また、その応用展開の一環として、酵素を触媒とした燃料電池、酵素センサ、微生物を触媒とした「泥の電池」(微生物燃料電池)、バルブ金属の酸化膜形成などについて探求しています。
生物電気化学
電子伝達タンパク質や酸化還元酵素と電極界面との間での直接的な電子授受反応の研究をしています。生体内ではごく普通に行われている、酵素間の電子授受反応を「酵素と電極間」で達成することは至極困難なケースがほとんどです。そのために、電極界面の構造をデザインして、その界面に機能性等を付与することにより、困難な電子授受反応を達成することが可能になります。

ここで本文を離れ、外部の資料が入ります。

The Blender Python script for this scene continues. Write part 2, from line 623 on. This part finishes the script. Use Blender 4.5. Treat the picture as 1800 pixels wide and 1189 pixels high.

酵素と電極間の電子授受反応が可能になりますと、酵素反応を電子授受反応による電気信号として解析することが可能ですし、酵素センサや酵素燃料電池などへの応用にもつながります。当研究室では、実際に糖を酸化する酵素と酸素を還元する酵素とを組み合わせることにより、糖—空気酵素燃料電池の作製をしてLED発光やモーター駆動が可能であることを示しています。
酵素電極の開発
酵素と電極間の早い電子授受反応が可能になると、酵素反応を電気信号として解析することが可能になります。この原理を利用したものでよく知られた酵素センサの一つがモバイルタイプの血糖値センサです。さらに、酵素を触媒として電気を取り出す、酵素燃料電池などへの展開も可能です。本研究室では、基質を酸化する酵素と酸素を還元する酵素の組合せにより酵素触媒型燃料電池の開発もしています。
「泥の電池」(微生物触媒型燃料電池)
微生物の分類として、好気性菌と嫌気性菌が一般的に知られています。一方、電子の“流れ”に着目すると、“発電菌(電子輸送菌)”と“電気菌(電子引き抜き)”としても微生物は分類できます。この発電菌をつかって微生物を触媒様に利用した微生物燃料電池を開発できます。本研究室では、実際の泥を使って、「現場にあるままの泥」で、「そこに生息する微生物」を用いて「泥の浄化を促進する」とともに「可能なだけの電力」を取り出すことをコンセプトに掲げ、それを「泥の電池」と命名しました。
タンタル酸化皮膜形成の基礎研究
社会インフラにもなったスマートフォンには多くのコンデンサーが使われています。そのコンデンサーの一つに、タンタル酸化皮膜を導電性高分子で被覆した「電解重合タンタルコンデンサ」があります。本研究室では、タンタルの酸化皮膜の形成についての基礎研究をしています。
ナノ粒子を用いた電気化学触媒とセンサの開発
ナノ粒子の比表面積は極めて大いため、高感度化することができます。また、ナノサイズ効果も期待できます。本研究室では、各種金属やその合金、セラミックスを用いた電気化学的CO2触媒還元電極、イオンや生体関連物質を高感度に検出するセンサ電極の開発をしています。